***** Data

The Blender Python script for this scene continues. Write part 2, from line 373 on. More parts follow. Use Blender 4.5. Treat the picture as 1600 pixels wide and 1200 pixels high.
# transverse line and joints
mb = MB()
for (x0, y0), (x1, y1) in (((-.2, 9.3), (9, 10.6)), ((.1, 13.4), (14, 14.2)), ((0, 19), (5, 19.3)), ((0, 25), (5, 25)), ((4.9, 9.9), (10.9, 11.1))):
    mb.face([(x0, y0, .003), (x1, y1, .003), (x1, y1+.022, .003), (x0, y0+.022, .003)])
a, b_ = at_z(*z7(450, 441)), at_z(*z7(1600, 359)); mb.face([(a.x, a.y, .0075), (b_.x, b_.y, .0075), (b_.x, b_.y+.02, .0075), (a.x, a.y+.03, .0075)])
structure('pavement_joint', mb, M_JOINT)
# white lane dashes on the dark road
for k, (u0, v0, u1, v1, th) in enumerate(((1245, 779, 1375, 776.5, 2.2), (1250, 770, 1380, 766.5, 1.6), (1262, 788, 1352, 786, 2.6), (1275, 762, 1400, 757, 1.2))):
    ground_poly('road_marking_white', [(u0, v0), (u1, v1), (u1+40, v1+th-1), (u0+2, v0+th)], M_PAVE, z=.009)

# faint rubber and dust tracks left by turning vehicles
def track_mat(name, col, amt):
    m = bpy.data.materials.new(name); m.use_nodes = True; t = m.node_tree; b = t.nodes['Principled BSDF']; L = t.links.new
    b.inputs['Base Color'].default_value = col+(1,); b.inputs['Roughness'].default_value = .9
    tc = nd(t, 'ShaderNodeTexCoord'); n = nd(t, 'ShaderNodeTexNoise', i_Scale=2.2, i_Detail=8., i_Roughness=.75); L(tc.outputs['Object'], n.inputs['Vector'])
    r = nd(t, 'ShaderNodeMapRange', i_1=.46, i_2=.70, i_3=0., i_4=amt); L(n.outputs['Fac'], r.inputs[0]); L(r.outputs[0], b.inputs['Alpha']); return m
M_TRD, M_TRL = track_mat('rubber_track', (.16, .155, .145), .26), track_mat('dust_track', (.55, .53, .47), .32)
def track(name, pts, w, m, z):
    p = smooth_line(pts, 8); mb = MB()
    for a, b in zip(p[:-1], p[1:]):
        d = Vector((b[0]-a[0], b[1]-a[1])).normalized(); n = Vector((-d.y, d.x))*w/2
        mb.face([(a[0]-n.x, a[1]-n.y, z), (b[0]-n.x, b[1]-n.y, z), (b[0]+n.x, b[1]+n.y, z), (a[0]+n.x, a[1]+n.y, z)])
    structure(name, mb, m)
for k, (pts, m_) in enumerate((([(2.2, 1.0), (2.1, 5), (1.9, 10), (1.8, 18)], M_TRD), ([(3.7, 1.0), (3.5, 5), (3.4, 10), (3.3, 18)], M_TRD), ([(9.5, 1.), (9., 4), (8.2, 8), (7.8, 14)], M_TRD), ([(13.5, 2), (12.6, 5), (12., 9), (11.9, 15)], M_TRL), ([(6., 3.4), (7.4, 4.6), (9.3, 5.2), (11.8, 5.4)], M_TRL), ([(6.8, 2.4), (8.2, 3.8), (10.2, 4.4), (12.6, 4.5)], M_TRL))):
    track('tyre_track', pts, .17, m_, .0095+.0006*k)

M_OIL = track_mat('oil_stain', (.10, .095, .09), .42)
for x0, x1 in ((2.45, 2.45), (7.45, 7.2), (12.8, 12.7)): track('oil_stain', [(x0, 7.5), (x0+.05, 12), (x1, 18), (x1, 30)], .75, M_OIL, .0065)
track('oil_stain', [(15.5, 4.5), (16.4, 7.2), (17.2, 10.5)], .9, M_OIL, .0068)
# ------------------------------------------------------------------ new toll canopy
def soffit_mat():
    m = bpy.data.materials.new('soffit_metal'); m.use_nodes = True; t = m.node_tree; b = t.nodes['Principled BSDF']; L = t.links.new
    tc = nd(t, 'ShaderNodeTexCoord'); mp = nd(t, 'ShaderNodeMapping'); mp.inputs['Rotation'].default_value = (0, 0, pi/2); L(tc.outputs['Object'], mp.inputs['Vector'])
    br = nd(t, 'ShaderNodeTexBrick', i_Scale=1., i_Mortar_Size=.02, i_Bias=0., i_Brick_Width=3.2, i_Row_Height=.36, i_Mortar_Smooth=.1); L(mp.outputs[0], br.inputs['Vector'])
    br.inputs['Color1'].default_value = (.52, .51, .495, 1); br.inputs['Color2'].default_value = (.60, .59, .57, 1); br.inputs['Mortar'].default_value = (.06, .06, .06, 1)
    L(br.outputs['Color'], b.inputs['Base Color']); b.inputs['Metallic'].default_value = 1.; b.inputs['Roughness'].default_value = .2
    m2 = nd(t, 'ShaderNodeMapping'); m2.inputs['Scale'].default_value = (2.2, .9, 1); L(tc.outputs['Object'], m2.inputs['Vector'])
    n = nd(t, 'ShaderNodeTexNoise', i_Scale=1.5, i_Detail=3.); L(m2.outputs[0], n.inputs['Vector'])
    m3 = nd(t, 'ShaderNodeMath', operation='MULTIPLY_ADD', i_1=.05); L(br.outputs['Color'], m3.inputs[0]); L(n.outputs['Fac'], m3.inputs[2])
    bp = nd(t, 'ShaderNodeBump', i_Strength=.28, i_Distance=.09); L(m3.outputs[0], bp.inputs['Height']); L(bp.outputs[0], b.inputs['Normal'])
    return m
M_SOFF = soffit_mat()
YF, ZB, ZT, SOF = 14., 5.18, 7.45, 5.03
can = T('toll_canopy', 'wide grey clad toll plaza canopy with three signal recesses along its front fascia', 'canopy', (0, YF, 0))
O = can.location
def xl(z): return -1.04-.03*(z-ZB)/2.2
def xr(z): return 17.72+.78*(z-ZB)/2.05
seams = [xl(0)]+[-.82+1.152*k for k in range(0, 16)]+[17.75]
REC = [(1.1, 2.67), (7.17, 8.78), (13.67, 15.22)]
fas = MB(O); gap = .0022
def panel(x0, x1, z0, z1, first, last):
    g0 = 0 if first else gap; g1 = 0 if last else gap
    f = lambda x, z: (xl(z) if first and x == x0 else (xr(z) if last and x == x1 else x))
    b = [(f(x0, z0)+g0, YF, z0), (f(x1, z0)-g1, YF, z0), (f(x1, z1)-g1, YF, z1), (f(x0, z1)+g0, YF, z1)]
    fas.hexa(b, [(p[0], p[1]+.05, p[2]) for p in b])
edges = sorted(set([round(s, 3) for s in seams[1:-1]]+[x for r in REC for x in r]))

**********

- **The problem**
Print only the lines from the top of the data above down to the line holding "v0+th)], M_PAVE, z=.009)", inclusive.

- **Solution for this task**
The Blender Python script for this scene continues. Write part 2, from line 373 on. More parts follow. Use Blender 4.5. Treat the picture as 1600 pixels wide and 1200 pixels high.
# transverse line and joints
mb = MB()
for (x0, y0), (x1, y1) in (((-.2, 9.3), (9, 10.6)), ((.1, 13.4), (14, 14.2)), ((0, 19), (5, 19.3)), ((0, 25), (5, 25)), ((4.9, 9.9), (10.9, 11.1))):
    mb.face([(x0, y0, .003), (x1, y1, .003), (x1, y1+.022, .003), (x0, y0+.022, .003)])
a, b_ = at_z(*z7(450, 441)), at_z(*z7(1600, 359)); mb.face([(a.x, a.y, .0075), (b_.x, b_.y, .0075), (b_.x, b_.y+.02, .0075), (a.x, a.y+.03, .0075)])
structure('pavement_joint', mb, M_JOINT)
# white lane dashes on the dark road
for k, (u0, v0, u1, v1, th) in enumerate(((1245, 779, 1375, 776.5, 2.2), (1250, 770, 1380, 766.5, 1.6), (1262, 788, 1352, 786, 2.6), (1275, 762, 1400, 757, 1.2))):
    ground_poly('road_marking_white', [(u0, v0), (u1, v1), (u1+40, v1+th-1), (u0+2, v0+th)], M_PAVE, z=.009)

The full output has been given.